Understanding the hydrological valley landscape: A multi-scenario adaptive framework for delineating valley floors

Abstract

As critical zones in fluvial geomorphology shaped by hydrological processes, valley floors play an essential role in material exchange and circulation between upland and groundwater bodies. Accurate delineation of valley floors is crucial for understanding river morphology, analyzing the spatial distribution of valley floor sediments, and maintaining the riverine ecosystem. However, existing delineation methods often rely heavily on manual interpretation, are limited in regional applicability, and require subjective parameter selection. This underscores the need for a method that incorporates adaptive thresholding and ensures broad applicability across diverse regions. In response to this challenge, we develop a multi-scenario adaptive framework for delineating valley floors. This framework designs several indicators for detecting topographical cross-sectional and longitudinal features, which enables the accurate and automated extraction of valley floor boundaries through adaptive thresholding.

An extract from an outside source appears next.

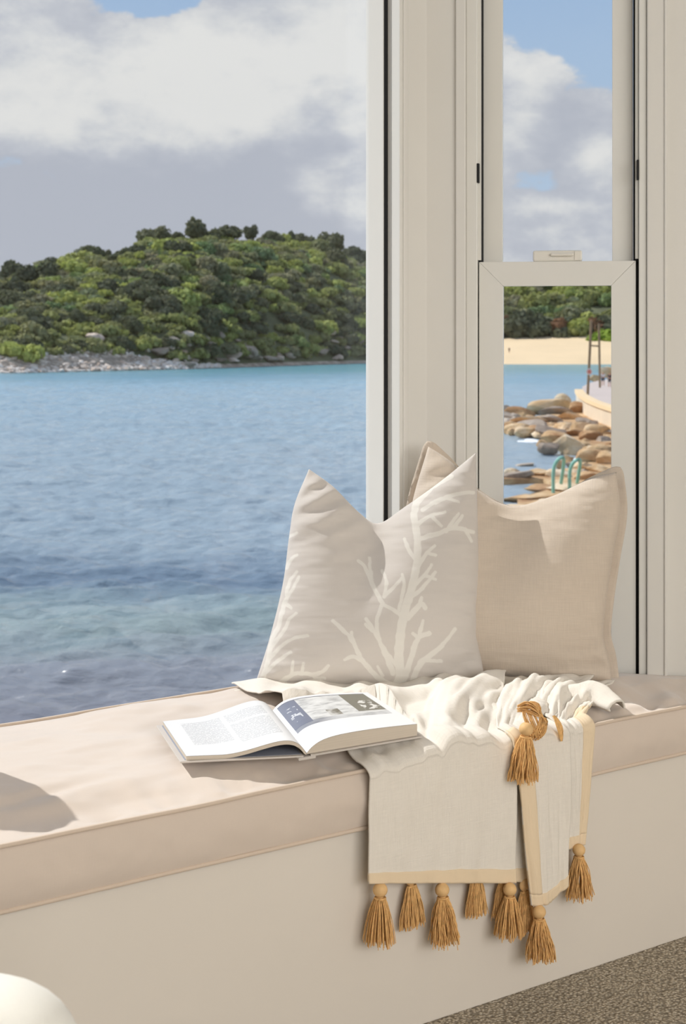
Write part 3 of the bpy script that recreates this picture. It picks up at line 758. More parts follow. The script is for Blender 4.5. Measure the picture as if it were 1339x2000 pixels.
def tassel_mesh(seed, L=0.078, n=170):
    r = random.Random(seed); parts = []
    for i in range(n):
        th = r.uniform(0, 2 * math.pi); q = math.sqrt(r.uniform(0.02, 1))
        r0 = 0.0085 * q; r1 = 0.030 * q * r.uniform(.8, 1.12); l = L * r.uniform(.88, 1.03); wv = r.uniform(0, 6)
        pts = []
        for k in range(7):
            t = k / 6; rad = r0 + (r1 - r0) * (t ** .75) * (1 - .12 * t * t)
            j = 0.0012 * math.sin(wv + t * 9)
            pts.append((rad * math.cos(th) + j, rad * math.sin(th) + j * .6, -0.012 - l * t))
        parts.append(tube(pts, 0.00085, 4, caps=False))
    # binding
    ring = [(0.0088 * math.cos(a), 0.0088 * math.sin(a), -0.013) for a in np.linspace(0, 2 * math.pi, 17)]
    parts.append(tube(ring, 0.0016, 5, caps=False)); parts.append(tube([(0, 0, 0.004), (0, 0, -.03)], [.003, .008], 8))
    return join(parts)
def bead_mesh():
    bm = bmesh.new(); bmesh.ops.create_uvsphere(bm, u_segments=20, v_segments=14, radius=0.0122)
    for v in bm.verts: v.co.z *= 0.95
    me = bpy.data.meshes.new('bead'); bm.to_mesh(me); bm.free(); me.polygons.foreach_set('use_smooth', [True] * len(me.polygons)); me.materials.append(MATS['bead_wood']); return me
TM = []
for sd_, L_ in ((1, .076), (2, .072), (3, .079)):
    v, f = tassel_mesh(sd_, L_); me = bpy.data.meshes.new('tassel'); me.from_pydata(v.tolist(), [], f); me.polygons.foreach_set('use_smooth', [True] * len(me.polygons)); me.materials.append(MATS['tassel_yarn']); TM.append(me)
BM = bead_mesh()
def tassel(p, k=0, rot=(0, 0, 0), sc=1.0, bead=True):
    o = bpy.data.objects.new('tassel', TM[k % 3]); o.location = Vector(p) - Vector(throw.location); o.rotation_euler = rot; o.scale = (sc, sc, sc); link(o, throw)
    if bead:
        b = bpy.data.objects.new('bead', BM); link(b, o)
    return o
for k, (px, py, v, rz, lean_, s_) in enumerate([
        (742, 1738, -.034, .3, .00, 1.0), (803, 1716, -.017, 0, .05, .98), (863, 1738, -.034, 2.1, -.07, 1.0), (929, 1698, -.017, 0, .02, .92), (995, 1737, -.038, 3.0, .02, .98),
        (980, 1712, -.016, 0, .0, .8), (1024, 1728, -.017, 0, .0, .95), (1052, 1781, -.046, 2.4, -.03, 1.0), (1130, 1660, -.030, 5.0, .0, .95), (1027, 1424, -.058, 1.9, .06, 1.02)]):
    t_ = tassel(on_v(px, py, v), k, (lean_ * .4, -lean_, rz), s_)
    if rz == 0: t_.scale = (s_, s_ * .42, s_)
# the loose upper tassel: looped yarn above its bead, and a tassel lying flat beside it
parts = []
for i in range(64):
    r = random.Random(100 + i); q = r.uniform(-1, 1); w_ = r.uniform(-1, 1)
    ctl = [(1016 + 8 * w_, 1384 + 6 * q), (1032 + 6 * w_, 1380 + 11 * q), (1050 + 6 * w_, 1388 + 10 * q), (1060 + 8 * q, 1408 + 4 * w_), (1054 + 11 * q, 1428 + 5 * w_), (1040 + 11 * q, 1440 + 7 * w_)]
    if i % 3 == 0: ctl = [(1018 + 6 * w_, 1382), (1030 + 10 * q, 1392), (1037 + 13 * q, 1408), (1044 + 12 * q, 1426), (1048 + 12 * q, 1438 + 6 * w_)]
    dv = [-.034, -.046, -.054, -.056, -.055, -.046]
    pts = spline([on_v(a, b, d - .004 * abs(w_)) for (a, b), d in zip(ctl, dv)], 14)
    parts.append(tube(pts, .0009, 4, caps=False))
v, f = join(parts); mesh_obj('yarn_loop', v, f, 'tassel_yarn', throw, smooth=True)
parts = []
p0 = on_v(1081, 1398, -.034); p1_ = on_v(1096, 1448, -.046)
for i in range(34):
    r = random.Random(300 + i); w_ = r.uniform(-1, 1)
    pts = []
    for t in np.linspace(0, 1, 7):
        q = p0 + (p1_ - p0) * t; q = q + np.array([w_ * .006 * math.sin(math.pi * min(1, t * .8 + .12)), r.uniform(-.0006, .0006) - .005 * math.sin(math.pi * t), 0.004 * math.sin(t * 3)])
        pts.append(q)
    parts.append(tube(pts, .0011, 4, caps=False))
v, f = join(parts); mesh_obj('loose_yarn', v, f, 'tassel_yarn', throw, smooth=True)

# ------------------------------------------------------------------ OPEN BOOK
def page_text():
    m, nt, bs = new_mat('printed_text_page')
    uv = nt.add('ShaderNodeTexCoord').outputs['UV']; s = nt.add('ShaderNodeSeparateXYZ'); nt.put(s.inputs[0], uv); x, y = s.outputs[0], s.outputs[1]
    def box(x0, x1, y0, y1):
        a = nt.math('MULTIPLY', nt.math('GREATER_THAN', x, x0), nt.math('LESS_THAN', x, x1)); b = nt.math('MULTIPLY', nt.math('GREATER_THAN', y, y0), nt.math('LESS_THAN', y, y1))
        return nt.math('MULTIPLY', a, b)
    ink = nt.math('MAXIMUM', nt.math('MAXIMUM', box(.13, .47, .28, .86), box(.51, .86, .20, .62)), box(.51, .86, .66, .86))
    lines = nt.math('GREATER_THAN', nt.math('FRACT', nt.math('MULTIPLY', y, 46.0)), 0.45)
    words = nt.math('GREATER_THAN', nt.noise(nt.scale(uv, (90, 46, 1)), 1.0, 1, 0.5), 0.42)
    k = nt.math('MULTIPLY', nt.math('MULTIPLY', ink, lines), nt.math('MULTIPLY', words, 0.42))
    nt.put(bs.inputs['Base Color'], nt.mix(k, srgb(236, 236, 236), srgb(120, 122, 128))); bs.inputs['Roughness'].default_value = 0.45
def page_photo():
    m, nt, bs = new_mat('printed_photo_page')
    uv = nt.add('ShaderNodeTexCoord').outputs['UV']; s = nt.add('ShaderNodeSeparateXYZ'); nt.put(s.inputs[0], uv); x, y = s.outputs[0], s.outputs[1]
    def box(x0, x1, y0, y1):
        a = nt.math('MULTIPLY', nt.math('GREATER_THAN', x, x0), nt.math('LESS_THAN', x, x1)); b = nt.math('MULTIPLY', nt.math('GREATER_THAN', y, y0), nt.math('LESS_THAN', y, y1))
        return nt.math('MULTIPLY', a, b)
    n = nt.noise(nt.scale(uv, (3, 9, 1)), 2.0, 4, 0.6)
    bed = nt.ramp(n, [(0.3, srgb(165, 165, 164)), (0.5, srgb(218, 218, 216)), (0.7, srgb(236, 236, 234))])
    pic = nt.mix(box(.03, .2, .40, .94), bed, srgb(118, 122, 138))            # dark end at the fold
    pic = nt.mix(box(.06, .16, .50, .80), pic, nt.ramp(nt.noise(uv, 14, 2), [(0.42, srgb(122, 126, 142)), (0.55, srgb(210, 212, 216))], 'CONSTANT'))
    pic = nt.mix(box(.66, .93, .46, .94), pic, srgb(124, 121, 108))           # dark end at the outer edge
    pic = nt.mix(box(.74, .92, .50, .74), pic, nt.ramp(nt.noise(uv, 18, 2), [(0.45, srgb(120, 116, 104)), (0.52, srgb(224, 222, 216))], 'CONSTANT'))
    pic = nt.mix(box(.38, .50, .44, .58), pic, nt.ramp(nt.noise(uv, 9, 2), [(0.45, srgb(120, 114, 100)), (0.6, srgb(205, 203, 198))]))
    pic = nt.mix(nt.math('MULTIPLY', box(.03, .93, .34, .42), nt.range(x, .1, .5, .8, .2)), pic, srgb(110, 114, 130))
    pic = nt.mix(box(.03, .93, .925, .94), pic, srgb(110, 112, 122))
    nt.put(bs.inputs['Base Color'], nt.mix(box(.03, .93, .34, .94), srgb(240, 240, 240), pic)); bs.inputs['Roughness'].default_value = 0.4
page_text(); page_photo()
plain('page_edges', srgb(208, 196, 180), 0.8, 0.08, 1.0, stretch=(3, 3, 900))
plain('book_cover', srgb(206, 198, 190), 0.5, 0.03, 5)
plain('end_paper', srgb(150, 156, 172), 0.6, 0.03, 5)
def make_book():
    zb = Z_SEAT + 0.036
    SF, SB = on_z(600, 1479, zb)[:2], on_z(531, 1392, zb)[:2]          # spine front / back
    LF, LB = on_z(352, 1491, zb)[:2], on_z(305, 1420, zb)[:2]
    RF, RB = on_z(824, 1441, zb)[:2], on_z(722, 1375, zb)[:2]
    root = empty('open_book', (*((SF + SB) / 2), zb)); tag(root, 'open hardcover book lying on the seat cushion in front of the pillows', 'book')
    zc_ = lambda: zb
    def plan(p, q, outer_f, outer_b):                                 # p 0 spine..1 outer, q 0 front..1 back
        f = SF + (outer_f - SF) * p; b = SB + (outer_b - SB) * p
        return f + (b - f) * q
    def sheet(name, prof_t, prof_b, of, ob, mat_top, p1, q0=0.02, q1=.98, flipu=False):
        n = 40; ps = np.linspace(0, 1, n) ** 1.5 * p1; qs = np.linspace(q0, q1, 14)
        top = []; bot = []; uv = []
        for q in qs:
            for p in ps:
                a = plan(p, q, of, ob); top.append((*a, zb + prof_t(p / p1))); bot.append((*a, zb + prof_b(p / p1))); uv.append(((1 - p / p1) if flipu else p / p1, q))
        m = len(qs); V = np.array(top + bot); nt_ = len(top)
        o = mesh_obj(name, V, grid_faces(m, n), mat_top, root, smooth=True, uv=np.array(uv * 2))
        # sides and underside as the page block
        f = [(i, i + 1, nt_ + i + 1, nt_ + i) for i in range(n - 1)] + [((m - 1) * n + i, (m - 1) * n + i + 1, nt_ + (m - 1) * n + i + 1, nt_ + (m - 1) * n + i) for i in range(n - 1)]
        f += [(j * n + n - 1, (j + 1) * n + n - 1, nt_ + (j + 1) * n + n - 1, nt_ + j * n + n - 1) for j in range(m - 1)]
        f += [tuple(q + nt_ for q in fc) for fc in grid_faces(m, n)]
        V2 = V.copy(); V2[:nt_, 2] -= .0004
        b = mesh_obj('page_block', V2, f, 'page_edges', root); fix(b)
        return o
    lt = lambda p: 0.004 + 0.027 * (1 - math.exp(-p * 14)) * (1 - sstep(0.05, 0.72, p) * .86) + 0.002 * p
    lb = lambda p: max(0.0028, lt(p) - 0.0065)
    sheet('text_page', lt, lb, LF, LB, 'printed_text_page', .95, flipu=True)
    rt = lambda p: 0.005 + 0.021 * (1 - math.exp(-p * 11)) * (1 - .15 * p) + .003 * math.sin(p * 3)
    rb = lambda p: 0.0035
    sheet('photo_page', rt, rb, RF, RB, 'printed_photo_page', .965)
    for (of, ob) in ((LF, LB), (RF, RB)):
        q = [plan(.03, 0, of, ob), plan(1, 0, of, ob), plan(1, 1, of, ob), plan(.03, 1, of, ob)]
        v, f = prism([tuple(a) for a in q], zb, zb + .0028); fix(mesh_obj('cover_board', v, f, 'book_cover', root), .0005)
        q = [plan(.04, .03, of, ob), plan(.96, .03, of, ob), plan(.96, .97, of, ob), plan(.04, .97, of, ob)]
        v, f = prism([tuple(a) for a in q], zb + .0028, zb + .0032); fix(mesh_obj('end_paper', v, f, 'end_paper', root))
    d = (RF - SF) / np.linalg.norm(RF - SF) * .016
    v, f = prism([tuple(SF - d), tuple(SF + d), tuple(SB + d), tuple(SB - d)], zb - .004, zb + .0005); fix(mesh_obj('spine', v, f, 'book_cover', root), .001)
make_book()

# ------------------------------------------------------------------ ARMCHAIR (only its rounded back corner is in view)
def rounded(name, cx, cy, z0, z1, hx, hy, rz, pw, mat, parent, top_r=.07):
    n = 48; rows = []
    prof = [(0, z0, .9)] + [(0, z0 + .02, 1.0)] + [(0, z0 + (z1 - z0 - top_r) * k / 4, 1.0) for k in range(1, 5)] + [(0, z1 - top_r + top_r * math.sin(a), 1 - (1 - math.cos(a)) * top_r / min(hx, hy) * .98) for a in np.linspace(.15, math.pi / 2, 9)]
    for (_, z, s) in prof:
        dx, dy = hx - (1 - s) * min(hx, hy), hy - (1 - s) * min(hx, hy)
        for th in np.linspace(0, 2 * math.pi, n, endpoint=False):
            c, sn = math.cos(th), math.sin(th)
            x = dx * abs(c) ** (2 / pw) * (1 if c >= 0 else -1); y = dy * abs(sn) ** (2 / pw) * (1 if sn >= 0 else -1)
            rows.append((cx + x * math.cos(rz) - y * math.sin(rz), cy + x * math.sin(rz) + y * math.cos(rz), z))
    m = len(prof); f = grid_faces(m, n, wrap=True) + [tuple(range(n))[::-1], tuple(range((m - 1) * n, m * n))]
    return fix(mesh_obj(name, rows, f, mat, parent, smooth=True))
ac = W(-0.588, 1.28, 0.0); rzc = -(math.pi / 2 - ANG)
arm = empty('armchair', ac); tag(arm, 'white upholstered armchair, only its rounded back showing in the bottom left corner', 'armchair')
def loc(x, y): p = W(-0.588 + x, 1.28 + y, 0); return p[0], p[1]
rounded('backrest', *loc(0, 0), 0.12, 0.600, 0.36, 0.10, rzc, 3.0, 'armchair_fabric', arm, .085)
rounded('seat', *loc(0, -.42), 0.12, 0.42, 0.28, 0.32, rzc, 5.0, 'armchair_fabric', arm, .06)
for sx in (-1, 1):
    rounded('armrest', *loc(sx * .30, -.40), 0.12, 0.56, 0.07, 0.34, rzc, 4.0, 'armchair_fabric', arm, .06)
    for sy in (-.66, .03):
        x, y = loc(sx * .26, sy); v, f = tube([(x, y, 0.0), (x, y, .13)], [.014, .022], 12); mesh_obj('leg', v, f, 'bead_wood', arm, smooth=False)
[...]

The framework includes the following components: (1) The initial drainage network was extracted by setting drainage thresholds based on geomorphological texture features obtained using the gray-level co-occurrence matrix (GLCM); (2) The drainage network generated in the previous step was filtered by calculating the average river gradient and setting adaptive parameters, removing drainage networks located in steep valleys; (3) The valley floor extent was adaptively extracted by proposing terrain factors such as slope accumulation and its variation. The experimental results demonstrate that this method applies to the extraction of valley floors in various landscape types, exhibiting remarkable precision. This study also explored the correlation between valley floor, geological sedimentation, and surface hydrological processes, finding a significant consistency between sediment distribution and valley floor extent. These findings offer valuable perspectives on valley floor evolution, river restoration, and sustainable water resource management.